Im Griff der Inflation
28. Juli 2008
Die Zahlen sind alarmierend: Bei 9,1 Prozent dürfte die durchschnittliche Inflationsrate der Schwellenländer nach Schätzung des Internationalen Währungsfonds (IWF) im laufenden Jahr liegen, in einigen asiatischen Staaten ist sie sogar zweistellig: In Indien ist die Teuerung mit elf Prozent im Jahr doppelt so hoch, wie von der Zentralbank angestrebt und in dem bis vor kurzem noch als Tigerstaat gehandelten Vietnam hat sie 27 Prozent erreicht.
"Ernste Bedrohung"
Entsprechend deutlich sind die Mahnungen internationaler Finanzinstitutionen. "Die steigende Inflation ist eine ernste Bedrohung des anhaltend starken Wachstums der Region", warnte vergangene Woche die Asiatische Entwicklungsbank (ADB).
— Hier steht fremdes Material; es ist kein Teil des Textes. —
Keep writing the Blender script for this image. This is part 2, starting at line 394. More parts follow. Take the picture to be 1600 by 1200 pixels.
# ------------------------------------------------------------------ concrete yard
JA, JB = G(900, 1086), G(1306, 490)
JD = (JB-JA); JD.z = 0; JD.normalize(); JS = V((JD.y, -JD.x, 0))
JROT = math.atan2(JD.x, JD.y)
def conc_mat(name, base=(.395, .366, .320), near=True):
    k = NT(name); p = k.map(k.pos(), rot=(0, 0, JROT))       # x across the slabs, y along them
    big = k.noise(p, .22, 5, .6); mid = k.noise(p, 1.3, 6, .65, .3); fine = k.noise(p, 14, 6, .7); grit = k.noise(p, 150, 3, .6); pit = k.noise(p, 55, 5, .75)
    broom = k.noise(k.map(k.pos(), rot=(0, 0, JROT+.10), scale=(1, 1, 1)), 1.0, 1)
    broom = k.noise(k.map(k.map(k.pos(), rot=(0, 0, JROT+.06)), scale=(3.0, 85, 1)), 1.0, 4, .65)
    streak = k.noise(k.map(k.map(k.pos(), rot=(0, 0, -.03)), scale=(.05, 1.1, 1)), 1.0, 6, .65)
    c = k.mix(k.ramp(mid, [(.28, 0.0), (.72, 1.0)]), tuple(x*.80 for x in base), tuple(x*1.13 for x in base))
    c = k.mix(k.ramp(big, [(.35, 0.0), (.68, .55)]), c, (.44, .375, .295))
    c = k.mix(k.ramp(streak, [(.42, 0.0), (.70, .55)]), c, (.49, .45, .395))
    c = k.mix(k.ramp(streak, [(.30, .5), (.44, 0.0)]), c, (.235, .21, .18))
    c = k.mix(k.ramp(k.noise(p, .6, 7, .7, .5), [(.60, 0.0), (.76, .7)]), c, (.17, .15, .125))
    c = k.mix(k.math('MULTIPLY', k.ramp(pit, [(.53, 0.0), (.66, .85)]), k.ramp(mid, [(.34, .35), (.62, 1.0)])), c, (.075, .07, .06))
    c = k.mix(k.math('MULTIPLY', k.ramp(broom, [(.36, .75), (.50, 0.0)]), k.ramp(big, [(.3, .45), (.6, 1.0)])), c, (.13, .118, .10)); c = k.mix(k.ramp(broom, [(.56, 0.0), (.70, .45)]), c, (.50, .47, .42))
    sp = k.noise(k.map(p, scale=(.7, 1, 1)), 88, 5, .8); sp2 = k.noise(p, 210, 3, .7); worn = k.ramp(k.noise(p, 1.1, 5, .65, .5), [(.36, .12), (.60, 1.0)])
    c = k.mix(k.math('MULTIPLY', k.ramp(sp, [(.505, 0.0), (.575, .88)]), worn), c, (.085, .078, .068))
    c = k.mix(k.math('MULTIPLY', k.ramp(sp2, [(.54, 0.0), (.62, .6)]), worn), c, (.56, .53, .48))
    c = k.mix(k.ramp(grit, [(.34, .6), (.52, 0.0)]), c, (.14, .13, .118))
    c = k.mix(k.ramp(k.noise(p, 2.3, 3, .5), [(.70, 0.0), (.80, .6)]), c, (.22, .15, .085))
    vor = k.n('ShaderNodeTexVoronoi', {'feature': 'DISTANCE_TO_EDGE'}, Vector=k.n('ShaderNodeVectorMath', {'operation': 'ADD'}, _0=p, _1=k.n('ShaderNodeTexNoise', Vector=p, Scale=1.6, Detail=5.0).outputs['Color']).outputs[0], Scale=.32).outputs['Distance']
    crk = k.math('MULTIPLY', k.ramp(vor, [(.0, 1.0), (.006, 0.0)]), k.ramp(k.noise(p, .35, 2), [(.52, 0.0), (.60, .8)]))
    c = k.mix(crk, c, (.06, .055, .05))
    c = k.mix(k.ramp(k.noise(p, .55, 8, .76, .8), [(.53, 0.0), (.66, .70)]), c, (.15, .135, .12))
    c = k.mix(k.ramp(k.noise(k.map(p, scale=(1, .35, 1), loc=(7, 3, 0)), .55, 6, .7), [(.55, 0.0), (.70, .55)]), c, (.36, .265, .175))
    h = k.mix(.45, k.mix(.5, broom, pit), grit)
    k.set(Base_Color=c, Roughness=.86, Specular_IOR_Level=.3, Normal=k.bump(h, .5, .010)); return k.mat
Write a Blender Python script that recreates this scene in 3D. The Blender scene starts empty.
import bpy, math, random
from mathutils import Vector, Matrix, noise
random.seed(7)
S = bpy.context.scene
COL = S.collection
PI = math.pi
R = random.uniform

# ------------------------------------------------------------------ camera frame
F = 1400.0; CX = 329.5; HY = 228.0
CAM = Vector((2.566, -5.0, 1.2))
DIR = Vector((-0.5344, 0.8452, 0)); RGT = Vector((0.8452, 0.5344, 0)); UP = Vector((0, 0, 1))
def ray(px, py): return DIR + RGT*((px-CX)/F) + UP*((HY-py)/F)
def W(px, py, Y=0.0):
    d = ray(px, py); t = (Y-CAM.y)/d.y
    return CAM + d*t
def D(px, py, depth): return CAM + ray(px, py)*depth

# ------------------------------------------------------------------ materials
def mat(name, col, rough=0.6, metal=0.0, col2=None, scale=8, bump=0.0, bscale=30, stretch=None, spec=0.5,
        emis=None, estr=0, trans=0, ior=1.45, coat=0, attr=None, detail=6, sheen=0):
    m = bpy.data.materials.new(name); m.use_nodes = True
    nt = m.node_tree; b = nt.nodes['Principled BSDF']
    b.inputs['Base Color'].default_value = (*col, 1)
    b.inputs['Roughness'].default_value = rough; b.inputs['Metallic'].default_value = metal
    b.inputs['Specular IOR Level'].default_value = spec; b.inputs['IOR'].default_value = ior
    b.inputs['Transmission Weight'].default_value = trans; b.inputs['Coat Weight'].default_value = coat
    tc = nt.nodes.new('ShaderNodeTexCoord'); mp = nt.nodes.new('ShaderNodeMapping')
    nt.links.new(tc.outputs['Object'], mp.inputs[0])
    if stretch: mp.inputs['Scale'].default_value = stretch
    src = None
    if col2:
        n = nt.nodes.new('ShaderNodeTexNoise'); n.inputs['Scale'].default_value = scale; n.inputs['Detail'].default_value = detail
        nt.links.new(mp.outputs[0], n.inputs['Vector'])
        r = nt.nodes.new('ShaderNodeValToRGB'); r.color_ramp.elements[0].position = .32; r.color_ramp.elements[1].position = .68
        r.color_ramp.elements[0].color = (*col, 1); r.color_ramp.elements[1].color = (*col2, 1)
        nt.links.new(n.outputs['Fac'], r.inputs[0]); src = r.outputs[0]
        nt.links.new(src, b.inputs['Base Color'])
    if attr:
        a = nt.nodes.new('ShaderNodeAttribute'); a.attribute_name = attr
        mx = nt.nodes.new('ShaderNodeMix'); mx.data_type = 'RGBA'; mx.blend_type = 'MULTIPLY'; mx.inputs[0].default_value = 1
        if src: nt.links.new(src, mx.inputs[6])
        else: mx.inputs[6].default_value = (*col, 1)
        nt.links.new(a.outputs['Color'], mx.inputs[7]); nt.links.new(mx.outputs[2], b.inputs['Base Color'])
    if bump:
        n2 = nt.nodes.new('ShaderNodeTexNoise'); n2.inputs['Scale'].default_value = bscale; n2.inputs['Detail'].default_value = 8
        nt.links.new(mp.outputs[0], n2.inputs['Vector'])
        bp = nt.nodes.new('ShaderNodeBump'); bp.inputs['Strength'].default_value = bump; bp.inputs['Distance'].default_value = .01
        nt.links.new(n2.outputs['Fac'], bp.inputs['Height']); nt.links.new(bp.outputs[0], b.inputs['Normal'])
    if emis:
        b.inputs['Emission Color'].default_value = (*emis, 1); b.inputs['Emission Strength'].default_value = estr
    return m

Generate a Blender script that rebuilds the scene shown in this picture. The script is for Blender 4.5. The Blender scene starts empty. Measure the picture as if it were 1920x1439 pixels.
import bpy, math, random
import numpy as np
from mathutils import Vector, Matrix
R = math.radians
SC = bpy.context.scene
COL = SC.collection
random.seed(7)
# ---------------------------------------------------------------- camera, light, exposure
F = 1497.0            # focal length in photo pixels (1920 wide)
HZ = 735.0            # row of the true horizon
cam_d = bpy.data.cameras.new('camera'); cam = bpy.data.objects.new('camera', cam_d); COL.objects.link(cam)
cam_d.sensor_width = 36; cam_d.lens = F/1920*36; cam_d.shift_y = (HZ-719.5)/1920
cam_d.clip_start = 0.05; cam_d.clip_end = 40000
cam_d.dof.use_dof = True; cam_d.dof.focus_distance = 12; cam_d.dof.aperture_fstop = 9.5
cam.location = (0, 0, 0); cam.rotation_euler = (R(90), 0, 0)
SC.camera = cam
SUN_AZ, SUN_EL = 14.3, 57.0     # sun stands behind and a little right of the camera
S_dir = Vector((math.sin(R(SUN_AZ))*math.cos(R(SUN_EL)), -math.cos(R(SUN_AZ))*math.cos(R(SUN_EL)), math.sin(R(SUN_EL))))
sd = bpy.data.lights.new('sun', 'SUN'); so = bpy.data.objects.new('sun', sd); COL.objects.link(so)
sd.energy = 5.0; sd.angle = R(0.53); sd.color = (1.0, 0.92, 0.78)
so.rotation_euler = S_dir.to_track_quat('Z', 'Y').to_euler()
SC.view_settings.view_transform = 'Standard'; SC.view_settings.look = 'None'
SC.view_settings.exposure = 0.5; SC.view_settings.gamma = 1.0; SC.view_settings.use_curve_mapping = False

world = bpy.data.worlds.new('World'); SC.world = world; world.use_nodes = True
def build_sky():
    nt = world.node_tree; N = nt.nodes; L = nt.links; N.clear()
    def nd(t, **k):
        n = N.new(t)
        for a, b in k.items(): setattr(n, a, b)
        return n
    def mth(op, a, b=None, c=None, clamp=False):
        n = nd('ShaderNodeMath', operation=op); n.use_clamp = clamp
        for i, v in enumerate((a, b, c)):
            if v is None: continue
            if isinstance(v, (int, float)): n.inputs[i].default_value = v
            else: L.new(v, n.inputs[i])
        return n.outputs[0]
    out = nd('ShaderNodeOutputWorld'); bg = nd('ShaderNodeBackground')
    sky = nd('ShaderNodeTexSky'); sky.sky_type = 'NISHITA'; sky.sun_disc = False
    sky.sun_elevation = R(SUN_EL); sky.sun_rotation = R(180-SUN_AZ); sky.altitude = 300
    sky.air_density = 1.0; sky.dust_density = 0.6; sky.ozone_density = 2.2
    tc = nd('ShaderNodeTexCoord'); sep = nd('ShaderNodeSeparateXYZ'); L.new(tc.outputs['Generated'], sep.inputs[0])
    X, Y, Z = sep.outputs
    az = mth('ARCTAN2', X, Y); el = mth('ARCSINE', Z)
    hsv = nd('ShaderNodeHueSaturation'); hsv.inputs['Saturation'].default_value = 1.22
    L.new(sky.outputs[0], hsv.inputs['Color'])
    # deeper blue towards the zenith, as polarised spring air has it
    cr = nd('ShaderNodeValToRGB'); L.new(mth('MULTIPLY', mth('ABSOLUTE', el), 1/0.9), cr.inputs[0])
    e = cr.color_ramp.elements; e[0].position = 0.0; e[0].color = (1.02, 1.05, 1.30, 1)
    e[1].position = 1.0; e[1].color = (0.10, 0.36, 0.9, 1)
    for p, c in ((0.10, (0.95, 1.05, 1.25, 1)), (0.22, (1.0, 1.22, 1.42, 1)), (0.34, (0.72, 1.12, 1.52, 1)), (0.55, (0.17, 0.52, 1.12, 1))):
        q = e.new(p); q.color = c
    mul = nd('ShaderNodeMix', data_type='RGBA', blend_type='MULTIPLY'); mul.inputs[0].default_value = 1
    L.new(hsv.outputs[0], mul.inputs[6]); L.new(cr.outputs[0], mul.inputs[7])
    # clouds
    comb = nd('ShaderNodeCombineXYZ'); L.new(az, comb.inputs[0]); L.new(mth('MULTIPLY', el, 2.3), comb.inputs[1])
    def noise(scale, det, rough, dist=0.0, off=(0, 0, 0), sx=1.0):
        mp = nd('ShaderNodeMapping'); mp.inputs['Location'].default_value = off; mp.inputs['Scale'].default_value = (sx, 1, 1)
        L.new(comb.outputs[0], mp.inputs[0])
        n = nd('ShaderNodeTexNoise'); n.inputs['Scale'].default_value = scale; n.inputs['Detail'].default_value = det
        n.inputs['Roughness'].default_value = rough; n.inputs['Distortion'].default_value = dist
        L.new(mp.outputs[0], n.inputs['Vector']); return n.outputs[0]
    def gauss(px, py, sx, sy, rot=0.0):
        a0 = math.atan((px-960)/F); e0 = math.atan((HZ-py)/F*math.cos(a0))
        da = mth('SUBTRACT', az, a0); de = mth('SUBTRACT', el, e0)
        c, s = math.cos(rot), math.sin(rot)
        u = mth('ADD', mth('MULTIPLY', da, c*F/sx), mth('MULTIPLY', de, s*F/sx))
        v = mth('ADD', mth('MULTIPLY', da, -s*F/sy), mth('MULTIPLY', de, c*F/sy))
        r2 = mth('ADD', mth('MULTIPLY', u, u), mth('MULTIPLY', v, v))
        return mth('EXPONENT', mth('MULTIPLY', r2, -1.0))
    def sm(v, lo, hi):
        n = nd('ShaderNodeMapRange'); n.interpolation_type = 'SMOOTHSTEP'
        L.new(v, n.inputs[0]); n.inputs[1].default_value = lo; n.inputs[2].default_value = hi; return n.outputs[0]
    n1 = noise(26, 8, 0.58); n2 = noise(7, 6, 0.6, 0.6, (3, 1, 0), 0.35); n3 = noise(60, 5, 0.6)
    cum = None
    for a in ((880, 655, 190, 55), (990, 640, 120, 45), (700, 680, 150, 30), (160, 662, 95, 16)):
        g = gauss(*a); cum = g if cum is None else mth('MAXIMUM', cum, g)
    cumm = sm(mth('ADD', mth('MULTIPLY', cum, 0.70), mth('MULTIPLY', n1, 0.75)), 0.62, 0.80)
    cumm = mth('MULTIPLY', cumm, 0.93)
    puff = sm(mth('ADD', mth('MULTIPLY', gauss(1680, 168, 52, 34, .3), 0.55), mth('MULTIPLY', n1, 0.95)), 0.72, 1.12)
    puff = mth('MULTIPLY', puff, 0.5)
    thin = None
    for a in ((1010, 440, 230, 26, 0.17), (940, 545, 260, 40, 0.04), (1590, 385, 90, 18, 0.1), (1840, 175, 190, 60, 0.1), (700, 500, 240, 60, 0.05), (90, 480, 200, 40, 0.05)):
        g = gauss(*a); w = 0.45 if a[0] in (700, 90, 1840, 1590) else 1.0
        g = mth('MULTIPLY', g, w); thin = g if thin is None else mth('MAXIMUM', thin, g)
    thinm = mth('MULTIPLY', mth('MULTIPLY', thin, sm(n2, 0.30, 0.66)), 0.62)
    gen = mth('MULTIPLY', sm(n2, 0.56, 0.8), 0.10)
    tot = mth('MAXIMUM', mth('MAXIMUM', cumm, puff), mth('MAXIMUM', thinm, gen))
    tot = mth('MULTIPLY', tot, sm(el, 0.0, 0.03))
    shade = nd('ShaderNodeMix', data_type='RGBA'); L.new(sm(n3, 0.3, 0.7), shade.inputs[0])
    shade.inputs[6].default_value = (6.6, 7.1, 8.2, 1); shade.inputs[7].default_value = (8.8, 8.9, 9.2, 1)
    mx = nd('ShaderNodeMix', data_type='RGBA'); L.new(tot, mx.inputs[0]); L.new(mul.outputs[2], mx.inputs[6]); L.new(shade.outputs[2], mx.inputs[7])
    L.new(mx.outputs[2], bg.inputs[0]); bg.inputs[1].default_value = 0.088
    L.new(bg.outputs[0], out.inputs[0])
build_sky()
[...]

Der IWF hatte kurz zuvor gefordert, die Schwellenländer müssten den Kampf gegen die Inflation zu ihrer Top-Priorität machen.
Die Nahrungsmittelkrise und der steigende Ölpreis sind eine entscheidende Ursache, doch auch die Kerninflation - aus der diese Faktoren herausgerechnet werden - ist mit 4,2 Prozent so hoch wie seit der Jahrtausendwende nicht mehr. Das rasante Wachstum der asiatischen Ökonomien hat zu einem Anstieg der Nachfrage nach Rohstoffen wie Stahl geführt. Zudem haben die steigenden Preise Spekulanten auf den Plan gerufen, sagt Jayati Ghosh, Wirtschaftswissenschaftlerin an der Jawaharlal-Nehru-Universität in Neu Delhi. "Die steigenden Preise sind zum Teil eine selbst erfüllende Prophezeiung." Breite Bevölkerungsschichten werden dadurch immer tiefer in die Armut getrieben.
Lohn-Preis-Spirale
Was Institutionen wie der ADB Sorgen macht, ist eine mögliche Lohn-Preis-Spirale: Die Preissteigerungen können zu höheren Lohnforderungen und damit zu einer dauerhaft hohen Inflation führen - und die Wettbewerbsfähigkeit der betroffenen Staaten weiter mindern.
Doch die Forderung des IWF, die Zinsen zu erhöhen und die eigene Währung aufzuwerten ist keine verlockende Alternative. "Das Problem kann man geldpolitisch nur schwer angehen", sagt etwa Björn van Roye vom Kieler Institut für Weltwirtschaft. "Wenn man die Zinsen anhebt, gibt es immer das Risiko, dass die Konjunktur erstickt wird." Angesichts der Rezession in den USA sind die asiatischen Staaten wenig geneigt, ihre Wirtschaft durch eine restriktive Geldpolitik weiter zu schwächen, denn schon jetzt gehen die Exporte zurück.
"Die Zinsen anzuheben wäre so, wie eine Heftzwecke mit einem Hammer einzuschlagen", sagt die Ökonomin Jayati Ghosh. Eine solche Maßnahme würde insbesondere die in der indischen Wirtschaft zentralen Kleinindustrien treffen und die Arbeitslosigkeit steigen lassen.
Amerikanische Vorgaben
Eine Lohn-Preis-Spirale hält Ghosh in Indien für unwahrscheinlich. "Man stellt sich Indien immer nur als eine schnell wachsende Wirtschaft vor", sagt Ghosh. "Was oft vergessen wird: Die Realeinkommen von 90 Prozent der Arbeiter haben sich seit der Jahrtausendwende nicht erhöht." Durch die große Arbeitslosigkeit würden die meisten Arbeitnehmer auch weiterhin nicht in der Lage sein, einen Inflationsausgleich durchzusetzen. Deshalb sei die Wahrscheinlichkeit von Zweitrundeneffekten gering.
Verschärft wird das geldpolitische Dilemma Asiens durch die Vorgaben aus den USA: Dort versucht die Notenbank, die Konjunktur auf Kosten der Inflation anzukurbeln; zuletzt senkte sie den Leitzins auf zwei Prozent. Sperren sich die asiatischen Staaten, deren Währungen an den Dollar gekoppelt sind, gegen den Trend, ziehen sie internationale Investoren an - mit der Folge, dass ihre Währung aufgewertet wird und sich ihre Exporte auf dem Weltmarkt weiter verteuern. "Wichtig wäre ein multilateraler Konsens", glaubt deswegen der Ökonom Björn van Roye. "Die asiatischen Volkswirtschaften müssten in Absprache mit der Federal Reserve, der Europäischen Zentralbank und weiteren Notenbanken ihre Leitzinsen abstimmen."